いつも鎌倉投信のメールマガジンを読んでいただきありがとうございます。

先日、鎌倉投信が協賛する子供向けの「キャリア教育プログラム」の一環で、CHEERS株式会社が主催する「ヘンテコタウン2023ゆめピッチ」という催しに参加してきました。
プログラム全体は、主に小学生が、約3か月かけて、社会の課題や「いい会社」について学び、自分の夢を明確にして自分の言葉で発表し、最後はチームで資金計画を立ててその夢に関するお店を出す、というものです。

私が参加した「ゆめピッチ」は、このプログラムの一部で、年長さんから小学6年生までの22人の子供たちが、夢を描き、実現に向けて計画を立て、人前で発表するという内容でした。
宇宙飛行士になりたい、語学を学んで海外に住み日本のよさを世界に発信したい、プロゲーマーになりたいなど、子供たちが一所懸命に考えて夢を言葉にする姿を見て、とても頼もしく感じました。

催しの休み時間、このプログラムの卒業生で、中学2年になるという女性が私のところにやってきて、「株式投資を学ぶにはどうすればいいですか。とても興味を持っています」と、ハキハキした言葉で尋ねてきました。
これからの進路も明確で、とてもしっかりとした志と考えを持った中学生でした。

学校では、2020年度から段階的に、お金の管理や運用の仕方を学ぶ金融教育が義務化されています。
しかし、この中学生には、もはやそうした学びの必要はないでしょう。
彼女とのやり取りの中で感じたことは、金融教育の根本とは、今回の催しのように「ゆめ」、すなわち自分の想いを深堀りして言語化することを含め、自分自身で考える力を身に着ける機会を提供することである、と思いました。

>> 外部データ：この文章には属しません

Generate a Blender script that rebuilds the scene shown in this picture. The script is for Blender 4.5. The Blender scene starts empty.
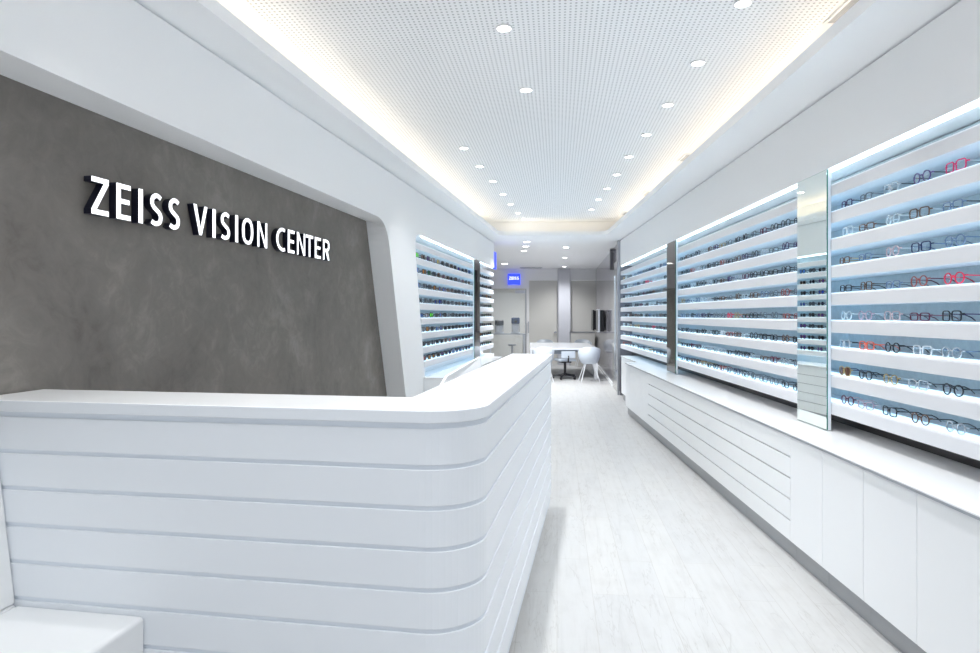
import bpy, bmesh, math, random
from mathutils import Vector, Matrix
random.seed(7)
S = bpy.context.scene
COL = S.collection
F = 653.0; H = 1.5; YH = 315.0          # focal length in pixels, eye height, horizon row

# ------------------------------------------------------------------ materials
def mat(name, col, rough=0.5, metal=0.0, emit=None, strength=0.0, spec=0.5, coat=0.0):
    m = bpy.data.materials.new(name); m.use_nodes = True
    b = m.node_tree.nodes['Principled BSDF']
    b.inputs['Base Color'].default_value = (*col, 1)
    b.inputs['Roughness'].default_value = rough
    b.inputs['Metallic'].default_value = metal
    b.inputs['Specular IOR Level'].default_value = spec
    b.inputs['Coat Weight'].default_value = coat
    if emit:
        b.inputs['Emission Color'].default_value = (*emit, 1)
        b.inputs['Emission Strength'].default_value = strength
    return m
def nodes(m):
    nt = m.node_tree
    return nt, nt.nodes['Principled BSDF']
def N(nt, t, **kw):
    n = nt.nodes.new(t)
    for k, v in kw.items():
        if k in n.inputs.keys(): n.inputs[k].default_value = v
        else: setattr(n, k, v)
    return n
def ramp(nt, src, stops):
    r = nt.nodes.new('ShaderNodeValToRGB')
    e = r.color_ramp.elements
    while len(e) < len(stops): e.new(0.5)
    for q, (p, c) in zip(e, stops):
        q.position = p; q.color = (*c, 1) if len(c) == 3 else c
    nt.links.new(src, r.inputs[0]); return r
def coords(nt, rot=0.0, scale=(1, 1, 1)):
    g = nt.nodes.new('ShaderNodeNewGeometry')
    a = N(nt, 'ShaderNodeMapping', vector_type='TEXTURE'); a.inputs['Rotation'].default_value = (0, 0, rot)
    nt.links.new(g.outputs['Position'], a.inputs['Vector'])
    b = N(nt, 'ShaderNodeMapping'); b.inputs['Scale'].default_value = scale
    nt.links.new(a.outputs[0], b.inputs['Vector'])
    return b.outputs[0]

WHITE = mat('white_wall_paint', (0.90, 0.905, 0.91), 0.65, spec=0.3)
SOFFIT = mat('white_soffit_paint', (0.92, 0.925, 0.93), 0.6, spec=0.3)
COVE = mat('cove_paint', (0.90, 0.895, 0.88), 0.7, spec=0.2)
LAM = mat('white_laminate', (0.86, 0.87, 0.88), 0.32, spec=0.45)
DARKGAP = mat('joint_shadow_grey', (0.38, 0.38, 0.40), 0.6)
CTOP = mat('white_solid_surface', (0.91, 0.912, 0.915), 0.22, spec=0.5)
CLAD = mat('white_lacquered_board', (0.80, 0.825, 0.855), 0.38, spec=0.4)
CORE = mat('white_counter_core', (0.72, 0.76, 0.81), 0.5)
PLINTH = mat('brushed_plinth', (0.36, 0.37, 0.385), 0.35, metal=0.5)
LEATHER = mat('white_leather', (0.85, 0.855, 0.855), 0.42, spec=0.4)
SHELFW = mat('pale_shelf_laminate', (0.745, 0.75, 0.775), 0.4, spec=0.35)
LED = mat('cool_led', (0.8, 0.9, 1), 0.5, emit=(0.46, 0.77, 1.0), strength=0.32)
GLOWTOP = mat('shelf_top_glow', (0.8, 0.9, 1), 0.5, emit=(0.50, 0.80, 1.0), strength=0.62)  # glow of the lit shelf tops, put into an added strip
LEDTOP = mat('cool_led_diffuser', (0.8, 0.9, 1), 0.5, emit=(0.70, 0.90, 1.0), strength=4)
COVELED = mat('warm_led', (1, 0.9, 0.75), 0.5, emit=(1.0, 0.87, 0.70), strength=4.1)
LAMP = mat('lamp_lens', (1, 1, 1), 0.4, emit=(1, 0.99, 0.97), strength=7)
TRIM = mat('lamp_trim_white', (0.85, 0.85, 0.86), 0.4)
SIGNFACE = mat('letter_face', (0.95, 0.95, 1), 0.4, emit=(0.96, 0.97, 1.0), strength=0.6)
SIGNSIDE = mat('letter_return_navy', (0.008, 0.009, 0.022), 0.35)
MIRROR = mat('mirror_silver', (0.86, 0.90, 0.86), 0.0, metal=1.0)
DARKREFL = mat('mirror_dark_reflection', (0.17, 0.155, 0.14), 0.03, metal=1.0)  # dark reflection put into the tint of an ordinary mirror
GLASSEDGE = mat('green_glass_edge', (0.02, 0.20, 0.16), 0.1)
FRAMEW = mat('white_mirror_body', (0.80, 0.86, 0.92), 0.35)
CHROME = mat('chrome', (0.75, 0.77, 0.8), 0.16, metal=1.0)
STEEL = mat('grey_steel', (0.42, 0.43, 0.46), 0.35, metal=0.8)
DGREY = mat('dark_grey_plastic', (0.10, 0.10, 0.11), 0.4)
BLACK = mat('black_plastic', (0.014, 0.014, 0.018), 0.3)
BEIGE = mat('beige_lacquer_panel', (0.64, 0.63, 0.595), 0.35, spec=0.45)
LAVENDER = mat('pale_grey_column_paint', (0.60, 0.61, 0.66), 0.5)
GLASSWALL = mat('grey_back_painted_glass', (0.27, 0.262, 0.295), 0.10, spec=0.6)
REARDARK = mat('dark_rear_wall', (0.10, 0.09, 0.08), 0.4)
BLUEBOX = mat('blue_lightbox', (0.03, 0.06, 0.9), 0.4, emit=(0.045, 0.09, 1.0), strength=0.45)
BLUELET = mat('white_lightbox_letter', (1, 1, 1), 0.4, emit=(0.95, 0.97, 1), strength=0.5)
CHAIRW = mat('white_chair_shell', (0.60, 0.66, 0.74), 0.35)
CHAIRG = mat('grey_chair_shell', (0.27, 0.30, 0.34), 0.4)
TABLEW = mat('white_table_laminate', (0.82, 0.84, 0.87), 0.15, spec=0.55)
BROWNSIDE = mat('dark_lower_wall', (0.05, 0.045, 0.045), 0.5)
DEVW = mat('instrument_white', (0.72, 0.75, 0.80), 0.35)
DEVB = mat('instrument_blue_screen', (0.04, 0.07, 0.16), 0.2)
LENSCLEAR = None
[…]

鎌倉投信では、子供や学生だけでなく、法人受益者の社員向けに「金融の学び」に関するプログラムを提供する機会がふえています。
鎌倉投信が提供する学びとは、単に、投資や資産運用の知識、テクニックを教えるものではありません。
基礎的な知識や運用方法について話しながらも、金融の学びの本質は、投資を通じて自分自身が大切にする価値観(軸)を醸成したり、人や社会にいかに貢献するか、という問いを自らに立てたりすることにあると思っています。
なぜなら、いくら知識やテクニックを学んだとしても、そうした意識を根っこに持たない限り、資産形成で成功することは難しいと考えるからです。

来年から新NISA制度がスタートします。
利便性も高まりましたので、広く国民に普及し、真に国民の資産形成に貢献する制度になることを願っています。
さらにその過程において、家庭や学校で、表面的なものではない真の金融の学びを得て、自ら考える力を身に着け、色々なことに挑戦する人、新たな事業に挑戦する起業家がふえ、日本が元気になるとよいと思っています。
それこそが新NISAの本当のゴールだと感じます。

地道な取り組みですが、鎌倉投信も「金融の学び」を通じて、多くの人の資産形成、豊かなこころの形成に役立ちたいと思います。